• **YOUR INSTRUCTIONS**
How many lines of the data hold the word "Blender"? State the number and nothing else.

>> Begin DATA IN THIS EXERCISE

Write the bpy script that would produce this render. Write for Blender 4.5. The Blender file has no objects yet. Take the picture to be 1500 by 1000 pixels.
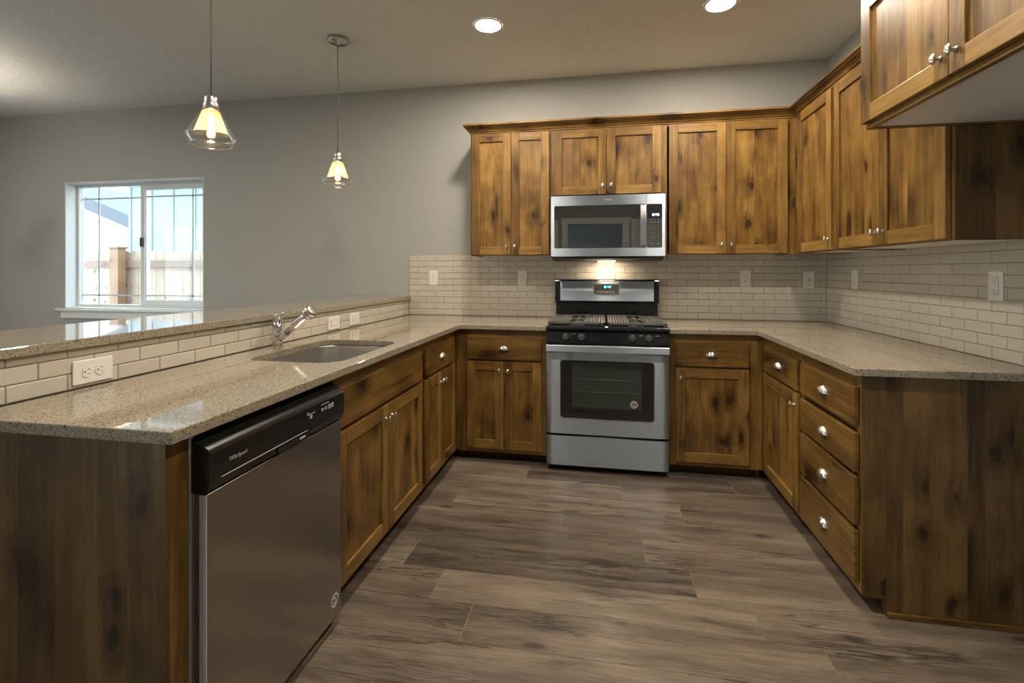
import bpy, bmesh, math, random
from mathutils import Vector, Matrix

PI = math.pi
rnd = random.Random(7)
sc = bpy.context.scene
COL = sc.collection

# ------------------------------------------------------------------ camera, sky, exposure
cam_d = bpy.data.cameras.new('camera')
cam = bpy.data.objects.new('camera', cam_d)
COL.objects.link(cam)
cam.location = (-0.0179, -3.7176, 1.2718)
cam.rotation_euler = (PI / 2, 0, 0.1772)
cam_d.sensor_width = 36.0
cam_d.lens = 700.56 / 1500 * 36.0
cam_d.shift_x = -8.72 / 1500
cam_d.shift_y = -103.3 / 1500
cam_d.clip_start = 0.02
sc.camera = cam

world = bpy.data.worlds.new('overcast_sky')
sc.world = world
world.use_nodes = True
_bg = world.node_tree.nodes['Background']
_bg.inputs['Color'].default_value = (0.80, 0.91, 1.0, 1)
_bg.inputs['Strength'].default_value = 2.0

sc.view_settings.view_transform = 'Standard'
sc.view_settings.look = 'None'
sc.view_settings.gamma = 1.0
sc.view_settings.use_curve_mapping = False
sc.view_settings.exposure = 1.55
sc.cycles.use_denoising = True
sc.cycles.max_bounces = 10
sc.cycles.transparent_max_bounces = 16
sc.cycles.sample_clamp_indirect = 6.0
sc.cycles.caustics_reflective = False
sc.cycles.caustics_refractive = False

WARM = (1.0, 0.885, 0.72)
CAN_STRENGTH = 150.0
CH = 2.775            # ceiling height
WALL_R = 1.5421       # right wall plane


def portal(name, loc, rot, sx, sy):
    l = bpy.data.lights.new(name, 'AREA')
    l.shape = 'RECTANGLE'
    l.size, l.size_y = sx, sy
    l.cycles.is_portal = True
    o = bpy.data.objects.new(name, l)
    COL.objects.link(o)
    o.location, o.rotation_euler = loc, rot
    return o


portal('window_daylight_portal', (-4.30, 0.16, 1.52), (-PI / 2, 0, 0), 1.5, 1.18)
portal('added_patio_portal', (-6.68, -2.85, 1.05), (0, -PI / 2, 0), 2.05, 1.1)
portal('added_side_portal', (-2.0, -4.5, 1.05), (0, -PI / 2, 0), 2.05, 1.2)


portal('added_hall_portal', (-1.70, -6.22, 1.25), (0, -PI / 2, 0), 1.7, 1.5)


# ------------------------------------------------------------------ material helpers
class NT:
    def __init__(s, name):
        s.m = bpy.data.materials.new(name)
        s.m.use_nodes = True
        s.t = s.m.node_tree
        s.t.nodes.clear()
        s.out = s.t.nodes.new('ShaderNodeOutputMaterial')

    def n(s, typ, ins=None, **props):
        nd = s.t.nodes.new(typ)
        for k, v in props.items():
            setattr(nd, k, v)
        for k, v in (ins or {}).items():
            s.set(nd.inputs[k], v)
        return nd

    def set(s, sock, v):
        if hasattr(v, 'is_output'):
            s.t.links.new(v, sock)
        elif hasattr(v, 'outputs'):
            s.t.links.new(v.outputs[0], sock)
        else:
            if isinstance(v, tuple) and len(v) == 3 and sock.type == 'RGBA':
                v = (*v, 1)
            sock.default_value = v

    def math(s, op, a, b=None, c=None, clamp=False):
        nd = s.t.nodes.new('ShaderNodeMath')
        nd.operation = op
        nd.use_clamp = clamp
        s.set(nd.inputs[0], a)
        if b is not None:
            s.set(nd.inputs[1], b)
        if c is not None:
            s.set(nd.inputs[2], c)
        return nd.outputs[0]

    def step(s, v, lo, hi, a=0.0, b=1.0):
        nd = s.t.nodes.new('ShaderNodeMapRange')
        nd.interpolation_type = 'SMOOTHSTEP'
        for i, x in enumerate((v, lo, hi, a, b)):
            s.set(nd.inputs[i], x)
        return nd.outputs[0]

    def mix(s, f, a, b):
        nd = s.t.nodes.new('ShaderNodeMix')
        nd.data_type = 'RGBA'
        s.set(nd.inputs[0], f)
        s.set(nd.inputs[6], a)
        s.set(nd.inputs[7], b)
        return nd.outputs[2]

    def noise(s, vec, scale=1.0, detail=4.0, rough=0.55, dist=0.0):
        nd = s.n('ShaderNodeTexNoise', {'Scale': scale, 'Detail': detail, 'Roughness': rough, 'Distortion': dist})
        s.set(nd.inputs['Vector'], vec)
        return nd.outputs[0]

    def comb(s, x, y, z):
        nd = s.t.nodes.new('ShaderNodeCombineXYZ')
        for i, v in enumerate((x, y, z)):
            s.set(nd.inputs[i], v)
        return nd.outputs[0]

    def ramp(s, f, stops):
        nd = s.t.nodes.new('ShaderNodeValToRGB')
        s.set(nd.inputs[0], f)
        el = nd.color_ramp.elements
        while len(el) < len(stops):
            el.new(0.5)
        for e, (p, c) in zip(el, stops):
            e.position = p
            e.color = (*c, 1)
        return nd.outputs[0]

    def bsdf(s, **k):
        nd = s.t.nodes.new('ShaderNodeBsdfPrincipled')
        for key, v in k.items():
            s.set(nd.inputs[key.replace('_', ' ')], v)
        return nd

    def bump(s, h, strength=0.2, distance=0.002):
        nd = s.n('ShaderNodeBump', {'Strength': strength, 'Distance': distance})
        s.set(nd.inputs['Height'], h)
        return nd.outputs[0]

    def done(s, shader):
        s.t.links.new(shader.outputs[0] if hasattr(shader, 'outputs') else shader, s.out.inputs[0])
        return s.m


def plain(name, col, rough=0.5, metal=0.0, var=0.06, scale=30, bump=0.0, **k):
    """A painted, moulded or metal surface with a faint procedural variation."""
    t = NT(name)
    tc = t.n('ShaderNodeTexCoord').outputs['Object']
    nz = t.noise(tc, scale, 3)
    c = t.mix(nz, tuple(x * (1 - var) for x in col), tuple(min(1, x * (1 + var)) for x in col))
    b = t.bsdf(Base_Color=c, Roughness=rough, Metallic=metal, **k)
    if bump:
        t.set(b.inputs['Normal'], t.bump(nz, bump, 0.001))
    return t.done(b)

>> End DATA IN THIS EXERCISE
>> Begin DATA IN THIS EXERCISE

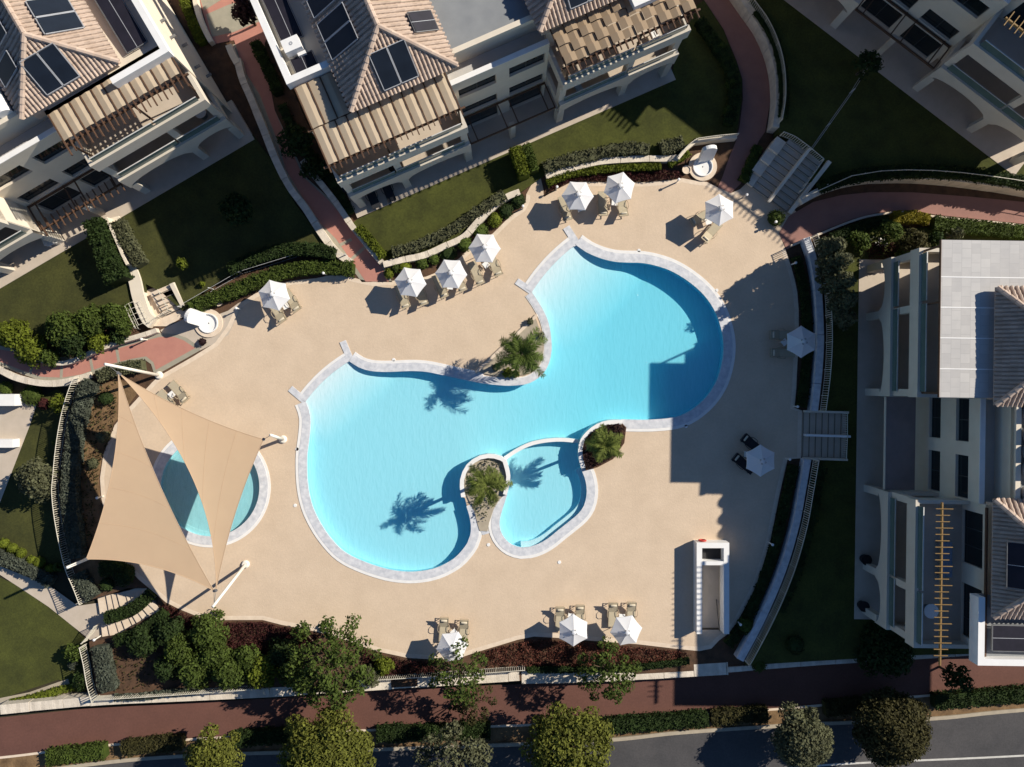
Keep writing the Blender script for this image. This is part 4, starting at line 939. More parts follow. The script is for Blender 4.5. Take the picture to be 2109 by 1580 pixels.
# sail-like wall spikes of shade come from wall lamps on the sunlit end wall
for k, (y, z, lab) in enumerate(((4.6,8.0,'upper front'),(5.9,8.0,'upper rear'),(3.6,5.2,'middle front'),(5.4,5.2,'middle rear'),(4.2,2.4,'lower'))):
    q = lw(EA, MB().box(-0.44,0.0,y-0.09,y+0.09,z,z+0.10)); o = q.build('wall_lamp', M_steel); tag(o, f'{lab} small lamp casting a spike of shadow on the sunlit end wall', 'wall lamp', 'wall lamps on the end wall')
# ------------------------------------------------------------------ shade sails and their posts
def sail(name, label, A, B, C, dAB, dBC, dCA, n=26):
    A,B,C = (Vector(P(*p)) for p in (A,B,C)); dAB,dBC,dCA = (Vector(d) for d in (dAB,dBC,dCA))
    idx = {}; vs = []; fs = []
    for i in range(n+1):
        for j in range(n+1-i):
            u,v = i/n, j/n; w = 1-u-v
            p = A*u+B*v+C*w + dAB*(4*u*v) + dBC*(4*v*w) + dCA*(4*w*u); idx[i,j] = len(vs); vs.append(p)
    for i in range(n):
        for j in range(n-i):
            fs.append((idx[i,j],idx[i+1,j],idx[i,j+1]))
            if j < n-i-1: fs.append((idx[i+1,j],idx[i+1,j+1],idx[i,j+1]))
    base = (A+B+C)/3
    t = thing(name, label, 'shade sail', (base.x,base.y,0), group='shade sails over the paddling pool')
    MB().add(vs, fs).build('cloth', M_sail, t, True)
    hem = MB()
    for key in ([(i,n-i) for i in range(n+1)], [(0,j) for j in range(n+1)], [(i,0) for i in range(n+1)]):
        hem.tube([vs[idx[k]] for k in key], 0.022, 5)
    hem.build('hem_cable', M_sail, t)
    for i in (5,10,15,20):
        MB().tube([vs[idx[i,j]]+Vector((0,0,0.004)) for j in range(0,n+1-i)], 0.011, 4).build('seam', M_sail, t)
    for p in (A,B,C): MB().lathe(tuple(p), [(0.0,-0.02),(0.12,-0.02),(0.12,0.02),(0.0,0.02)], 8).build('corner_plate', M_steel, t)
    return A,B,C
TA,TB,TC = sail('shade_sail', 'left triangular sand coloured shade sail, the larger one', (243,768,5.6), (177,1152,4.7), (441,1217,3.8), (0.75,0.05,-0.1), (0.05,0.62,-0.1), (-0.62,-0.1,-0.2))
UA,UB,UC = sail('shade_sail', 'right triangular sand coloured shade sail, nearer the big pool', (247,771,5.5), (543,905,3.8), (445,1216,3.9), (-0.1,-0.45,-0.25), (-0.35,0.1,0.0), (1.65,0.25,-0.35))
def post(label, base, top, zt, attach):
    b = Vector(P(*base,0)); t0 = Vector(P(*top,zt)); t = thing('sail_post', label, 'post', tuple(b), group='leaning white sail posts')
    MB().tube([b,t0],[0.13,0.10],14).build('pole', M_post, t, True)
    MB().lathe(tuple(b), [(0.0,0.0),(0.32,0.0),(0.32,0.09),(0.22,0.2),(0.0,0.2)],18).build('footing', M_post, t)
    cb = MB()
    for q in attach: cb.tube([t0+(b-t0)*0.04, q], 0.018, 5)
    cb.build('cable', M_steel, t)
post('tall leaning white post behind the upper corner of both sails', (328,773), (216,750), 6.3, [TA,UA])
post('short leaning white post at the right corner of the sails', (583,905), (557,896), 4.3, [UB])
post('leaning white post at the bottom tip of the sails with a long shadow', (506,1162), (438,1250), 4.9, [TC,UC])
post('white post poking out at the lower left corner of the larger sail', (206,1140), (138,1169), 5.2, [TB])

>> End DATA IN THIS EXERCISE

• **WRITTEN ANSWER**
2